Career consultant Antoinette Gyan has called on stakeholders to create a support system to enable women to effectively work in leadership.
She says this can be achieved in many ways, including words of encouragement from family and work colleagues, providing equal opportunities and salary payment as their male counterparts, as well as a balanced work life.
These systems, she said, will help improve their leadership skills and encourage females to take up such roles.
According to the career consultant, the majority of females are scared to be leaders due to the wrong perception people hold of women.
As a result, much is expected of women to put in effort in the performance of their duties, hence the need to create a support system that will help interested female leaders function well within their working environments.
"We can’t act in a vacuum as if males have the same responsibilities as females. We have to look at it, not because we say, "Go and be a female leader," so just go and do it. We have to create the support system for women to be able to function," she urged on Prime Morning on Monday.
Males are considered to be suited for leadership positions than females, especially in Africa.
This, according to her, has weakened females’ interest in taking up such responsibilities; they feel they are being discriminated against.
"Sometimes, females are not attracted to leadership. They don’t have an appetite for it.
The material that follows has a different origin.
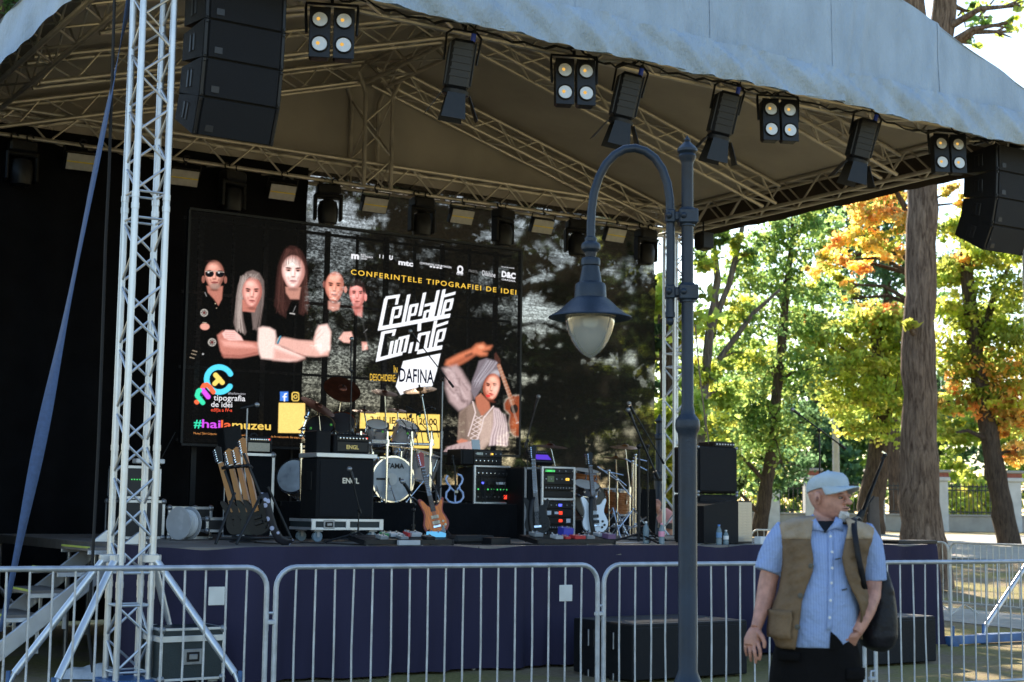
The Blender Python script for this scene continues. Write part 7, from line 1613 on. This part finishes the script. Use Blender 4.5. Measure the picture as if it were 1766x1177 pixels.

The reason is the stereotyping and also where there’s this norm that leadership is a male thing and not a female thing because there are various types of leaders and tasks.
The career consultant further pointed out that women are afraid to assume leadership positions because of motherhood responsibilities.
Another reason she mentioned is that some women feel it is too burdensome to combine both parental responsibilities and corporate duties.
She has entreated young females to get mentors and role models who are corporate leaders to help shape their careers.
Lawyer and human relations practitioner at Acreaty Ghana, Elsie Appau, who also spoke on the show, indicated that the negative effects of stereotyping against a gender are felt not only by the individual but by society as a whole.
She said such attitudes limit the career growth of the victims involved.
However, consistent learning and career development are key ways of changing the narrative and proving that females are just as capable as males.